WORK REQUIRED: Gather, from the data below, each line in which the word "orange" occurs.

INFORMATION PROVIDED:
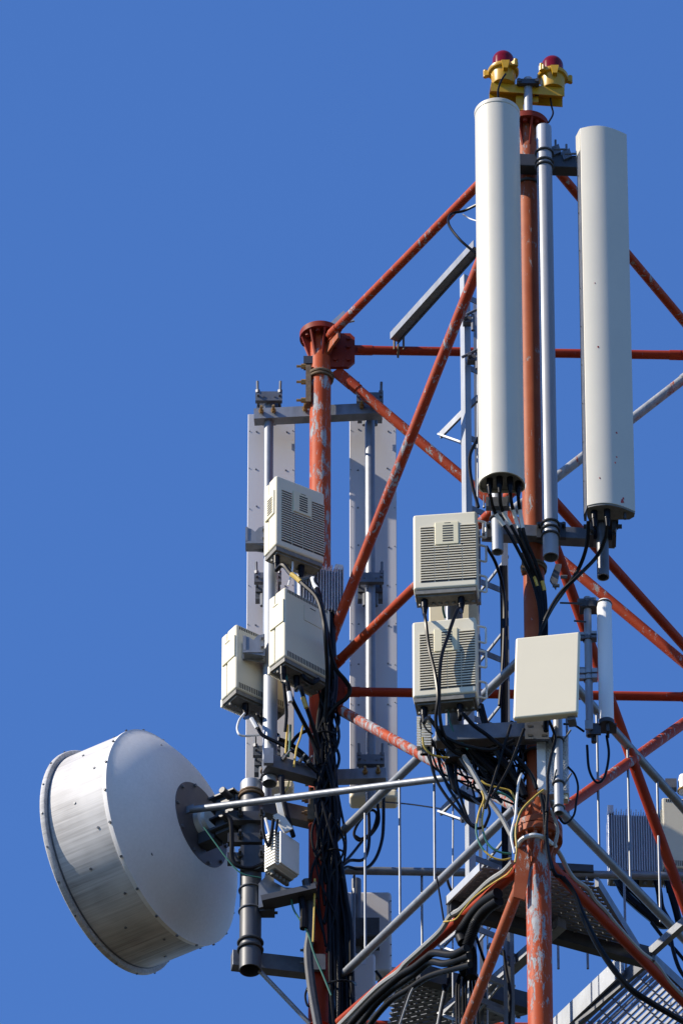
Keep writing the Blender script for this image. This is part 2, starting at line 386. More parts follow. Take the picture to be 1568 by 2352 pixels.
# ---------------------------------------------------------------- climbing ladder (cable ladder) inside the tower
lad = thing('cable_ladder', 'galvanised lattice cable ladder standing upright inside the tower', 'ladder', (W(1071,1176,0.1).x, Y0+0.1, 30))
def vrail(px, pyref, d, y0, y1, wx, wy):
    x = W(px, pyref, d).x; z0, z1 = W(px, y1, d).z, W(px, y0, d).z
    mb = MB(); mb.box(x-wx/2, x+wx/2, Y0+d-wy/2-0.003, Y0+d-wy/2+0.003, z0, z1); mb.box(x+wx/2-0.006, x+wx/2, Y0+d-wy/2+0.003, Y0+d+wy/2, z0, z1)
    mb.box(x-wx/2, x-wx/2+0.006, Y0+d-wy/2+0.003, Y0+d+wy/2, z0, z1); return mb
def lrail(px, pyref, d, y0, y1):                      # L angle turned so that one flange takes the sun
    x = W(px, pyref, d).x; z0, z1 = W(px, y1, d).z, W(px, y0, d).z; y = Y0 + d
    mb = MB(); mb.prism([(0.008,0),(0.030,-0.040),(0.036,-0.036),(0.014,0.004)], Vector((x-0.028,y,z0)), X1, Y1, Zup*(z1-z0))
    mb.prism([(0.030,-0.040),(0.062,-0.016),(0.058,-0.010),(0.036,-0.034)], Vector((x-0.028,y,z0)), X1, Y1, Zup*(z1-z0)); return mb
lrail(1071, 1400, 0.06, 640, 2420).build('side_rail', M['galv_light'], lad)
vrail(1161, 1500, 0.16, 620, 2420, 0.034, 0.035).build('side_rail', M['galv'], lad)
vrail(1098, 1500, 0.55, 700, 2420, 0.018, 0.02).build('side_rail', M['galv'], lad)
for y in [y for y in range(700, 2500, 160)]:
    a = W(1113, y, 0.12); MB().bar(W(1078,y-14,0.08), W(1163,y+21,0.16), 0.006, 0.036).build('rung', M['galv'], lad)
    MB().bar(W(1166,y-62,0.18), W(1096,y+26,0.5), 0.010, 0.016).build('lacing_bar', M['galv_light'], lad)
for y in (1000, 1433, 1866, 2175, 2330):
    a, b, c = W(1011,y,0.30), W(1096,y-86,0.04), W(1062,y+20,0.10)
    mb = MB().bar(a, b, 0.012, 0.045); mb.bar(a, W(1085,y+26,0.12), 0.045, 0.010); mb.bolt(c, -Y1, 0.014, 0.03)
    mb.build('standoff_bracket', M['galv'], lad)
tag(MB().tube(cab([(1096,780,0.3),(1096,1170,0.3),(1097,1700,0.3)]), 0.004).tube(cab([(1040,1840,0.25),(1039,2100,0.25),(1040,2360,0.25)]), 0.0045).tube(cab([(1118,1900,0.3),(1119,2360,0.3)]), 0.0045).build('safety_wire', M['galv_light']), 'twisted steel safety wires hanging beside the cable ladder', 'wire')
# small clamps high on the ladder
for px, y, nm in ((1076,738,'upper'),(1086,826,'lower')):
    mb = MB()
    c = W(px,y,0.0); mb.obox(c, X1*0.032, Y1*0.02, Zup*0.02); mb.cyl(c+Vector((-0.06,-0.03,-0.01)), c+Vector((0.06,-0.05,0.05)), 0.008, n=8); mb.cyl(c+Vector((0.02,-0.03,-0.09)), c+Vector((0.02,-0.03,0.02)), 0.010, n=8); mb.bolt(c+Vector((-0.02,-0.02,0)), -Y1, 0.012, 0.03)
    tag(mb.build('rope_clamp', M['galv_dark']), '%s grey fall-arrest clamp half hidden behind the round white antenna' % nm, 'clamp', 'fall-arrest clamps')

# channel beam carrying the ladder head
a = W(905,775,0.80); b = W(1096,563,0.08); b = H(1096,563,a.z)
t = thing('channel_beam', 'grey steel channel bolted askew onto the red horizontal tube', 'beam', a)
MB().sect([(-0.026,0.024),(-0.026,-0.024),(0.018,-0.024),(0.018,-0.019),(-0.021,-0.019),(-0.021,0.024)], a, b).build('channel', M['galv'], t)
MB().sect([(0.019,-0.036),(0.025,-0.036),(0.025,0.026),(0.019,0.026)], a, b).build('web', M['galv_dark'], t)
mb = MB(); c = leg('L',Zt).lerp(leg('R',Zt), (proj(a)[0]-735+10)/905)
mb.ring(c, X1, 0.034, 0.006); 
for dx in (0.03, -0.02): mb.cyl(c + Vector((dx,-0.034,-0.02)), c + Vector((dx,-0.034,0.13)), 0.006, n=8)
mb.build('u_bolt', M['rust'], t)

# ---------------------------------------------------------------- gratings
def grating(label, C4, nb, nr, mat, girders, bh=0.03, bw=0.004, studs=False, group='steel gratings of the service platform'):
    t = thing('platform_grating', label, 'grating', C4[0], 0, group)
    a, b, c, d = C4; mb = MB()
    for i in range(nb):
        q = (i+0.5)/nb; mb.bar(a.lerp(d, q), b.lerp(c, q), bw, bh)
    for j in range(nr):
        q = (j+0.5)/nr; mb.bar(a.lerp(b, q)+Zup*0.012, d.lerp(c, q)+Zup*0.012, 0.006, 0.006)
    n0 = len(mb.f)
    if studs:
        for i in range(nb):
            for j in range(11):
                q = (i+0.95)/nb; k = (j + 0.5*(i % 2))/11
                if q < 1: mb.obox(a.lerp(d, q).lerp(b.lerp(c, q), k) - Zup*(bh/2+0.002), X1*0.009, Y1*0.003, Zup*0.006)
    o = mb.build('bearing_bar_mesh', mat, t); o.data.materials.append(M['galv_light'])
    for pl in o.data.polygons[n0:]: pl.material_index = 1
    for p, q, wd, hh, m2 in girders: MB().bar(p, q, wd, hh).build('edge_girder', M[m2], t)
    return t
zp = Zl - 0.07
a, b, c, d = H(1108,1992,zp), H(1360,2026,zp), H(1462,2192,zp), H(1030,2070,zp)
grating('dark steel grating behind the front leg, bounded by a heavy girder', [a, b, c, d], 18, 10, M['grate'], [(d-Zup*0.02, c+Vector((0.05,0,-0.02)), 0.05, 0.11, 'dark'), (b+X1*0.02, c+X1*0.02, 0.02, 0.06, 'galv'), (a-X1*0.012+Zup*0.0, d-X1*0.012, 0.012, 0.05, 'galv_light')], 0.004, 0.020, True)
a, b, c, d = H(1326,2352,zp), H(1494,2196,zp), H(1640,2332,zp), H(1470,2500,zp)
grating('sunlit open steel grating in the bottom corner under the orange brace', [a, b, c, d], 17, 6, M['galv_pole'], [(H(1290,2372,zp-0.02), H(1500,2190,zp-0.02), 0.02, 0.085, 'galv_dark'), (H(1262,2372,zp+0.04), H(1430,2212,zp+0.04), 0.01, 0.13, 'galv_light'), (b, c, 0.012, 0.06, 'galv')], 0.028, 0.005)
a, b, c, d = H(800,2300,zp), H(1010,2185,zp), H(1290,2330,zp), H(1000,2520,zp)
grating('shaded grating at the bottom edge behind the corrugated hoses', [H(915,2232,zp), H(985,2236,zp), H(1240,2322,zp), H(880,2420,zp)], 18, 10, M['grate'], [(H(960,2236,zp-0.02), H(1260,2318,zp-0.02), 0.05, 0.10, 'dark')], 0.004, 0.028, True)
for p0, p1 in ((W(1350,2115,-0.3), W(1352,2150,-0.3)),): pass
# diagonal platform beams
mb = MB().bar(H(1120,2270,zp-0.06), H(1290,2120,zp-0.06), 0.05, 0.06); mb.bar(H(1480,2200,zp), H(1580,2110,zp), 0.03, 0.05)
tag(mb.build('platform_beam', M['galv']), 'short grey beams propping the platform gratings behind the front leg', 'beam')
t = thing('gate_frame', 'small ladder frame hanging below the platform behind the steep orange brace', 'frame', W(1172,2352,0.1))
for px in (1160, 1176): vrail(px, 2250, 0.1, 2135, 2420, 0.02, 0.025).build('post', M['galv'], t)
for y in (2190, 2262, 2330): MB().bar(W(1120,y-18,0.1), W(1180,y+8,0.1), 0.02, 0.03).build('crossbar', M['galv'], t)
# ---------------------------------------------------------------- poles and cross arms on the front leg
def vpole(name, label, px, y0, y1, d, r, mat, cat='pole', group=None, pyref=None, hollow=True):
    x = W(px, pyref or (y0+y1)/2, d).x; z1, z0 = W(px, y0, d).z, W(px, y1, d).z
    mb = MB(); (mb.pipe if hollow else mb.cyl)((x,Y0+d,z0), (x,Y0+d,z1), r)
    if hollow: mb.cyl((x,Y0+d,z1-0.012), (x,Y0+d,z1-0.004), r-0.004, n=20)
    t = thing(name, label, cat, (x, Y0+d, z0), 0, group); mb.build('tube', mat, t); return t, x
def pring(t, x, d, py, r, mat, tr=0.006):
    z = W(proj(Vector((x,Y0+d,40)))[0], py, d).z
    MB().ring((x,Y0+d,z), Zup, r+tr*0.7, tr).build('pipe_clamp', mat, t)
GP = 'galvanised mounting poles'
tP1, xP1 = vpole('mounting_pole', 'bare thick grey pole standing between the two long white antennas', 1256, 294, 1280, -0.995, 0.040, M['galv_pole'], group=GP)
for y in (352, 374, 384, 1205, 1218, 1232): pring(tP1, xP1, -0.995, y, 0.040, M['dark'], 0.0065)
tA1, xA1 = vpole('mounting_pole', 'short grey pole end below the round white antenna', 1141, 250, 1268, -1.06, 0.030, M['galv_pole'], group=GP, pyref=1200)
pring(tA1, xA1, -1.06, 1192, 0.03, M['dark'])
tA2, xA2 = vpole('mounting_pole', 'dark grey pole stub below the right-hand flat white antenna', 1383, 330, 1326, -0.96, 0.031, M['galv_dark'], group=GP, pyref=1270)
# upper arm
t = thing('cross_arm', 'dark square cross arm near the top of the front leg', 'cross arm', W(1190,380,-0.93), 0, 'cross arms')
MB().bar(W(1120,374,-0.915), W(1395,384,-0.905), 0.075, 0.085).build('beam', M['dark'], t, 0.006)
for px, y, d in ((1275,352,-0.93),(1300,362,-0.93)):
    mb = MB(); c = W(px, y, d); mb.obox(c, Vector((0.022,0,0.012)), Y1*0.03, Vector((-0.006,0,0.028))); mb.cyl(c+Vector((-0.01,-0.03,0.0)), c+Vector((0.055,-0.03,0.0)), 0.006, n=8)
    mb.cyl(c+Vector((0.0,-0.02,0.0)), c+Vector((0.0,-0.02,0.075)), 0.006, n=8)
    mb.build('clamp_bracket', M['galv_dark'], t)
MB().ring(leg('F',Zat(428,DF)), Zup, 0.062, 0.008).build('leg_clamp', M['dark'], t)
t = thing('cross_arm', 'dark cross arm under the lower ends of the white antennas', 'cross arm', W(1110,1225,-0.93), 0, 'cross arms')
MB().bar(W(1106,1222,-0.90), W(1412,1238,-0.87), 0.07, 0.075).build('beam', M['galv_dark'], t, 0.004)
for px in (1128, 1245, 1285):
    mb = MB(); c = W(px,1220,-0.94); mb.obox(c, X1*0.03, Y1*0.012, Zup*0.05)
    for s in (-1,1): mb.bolt(c+Vector((s*0.018,-0.012,0.02)), -Y1, 0.010, 0.03)
    mb.build('clamp_plate', M['dark'], t)
mb = MB()
for s in (-1, 1):
    c = W(1383+s*26,1222,-0.95); mb.obox(c, X1*0.010, Y1*0.05, Zup*0.06); mb.bolt(c+Vector((0,-0.05,-0.04)), -Y1, 0.012, 0.03); mb.bolt(c+Vector((s*0.01,-0.02,0.02)), X1*s, 0.012, 0.03)
mb.obox(W(1385,1196,-0.98), X1*0.075, Y1*0.05, Zup*0.018)
mb.build('clamp_bracket', M['dark'], t)
MB().prism([(0,0),(0.03,0.10),(0.06,0.10),(0.03,-0.06)], W(1262,1330,-0.88), X1, Zup, Y1*0.02).bolt(W(1286,1325,-0.89), X1, 0.010, 0.035).bolt(W(1268,1345,-0.89), X1, 0.010, 0.035).build('brace_plate', M['galv_dark'], t)
c = leg('F',Zat(1304,DF)); MB().ring(c, Zup, 0.060, 0.009).ring(c-Zup*0.018, Zup, 0.060, 0.007).obox(c+Vector((-0.05,-0.03,0)), X1*0.012, Y1*0.02, Zup*0.06).build('leg_clamp', M['rust'], t)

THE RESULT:
grating('sunlit open steel grating in the bottom corner under the orange brace', [a, b, c, d], 17, 6, M['galv_pole'], [(H(1290,2372,zp-0.02), H(1500,2190,zp-0.02), 0.02, 0.085, 'galv_dark'), (H(1262,2372,zp+0.04), H(1430,2212,zp+0.04), 0.01, 0.13, 'galv_light'), (b, c, 0.012, 0.06, 'galv')], 0.028, 0.005)
t = thing('gate_frame', 'small ladder frame hanging below the platform behind the steep orange brace', 'frame', W(1172,2352,0.1))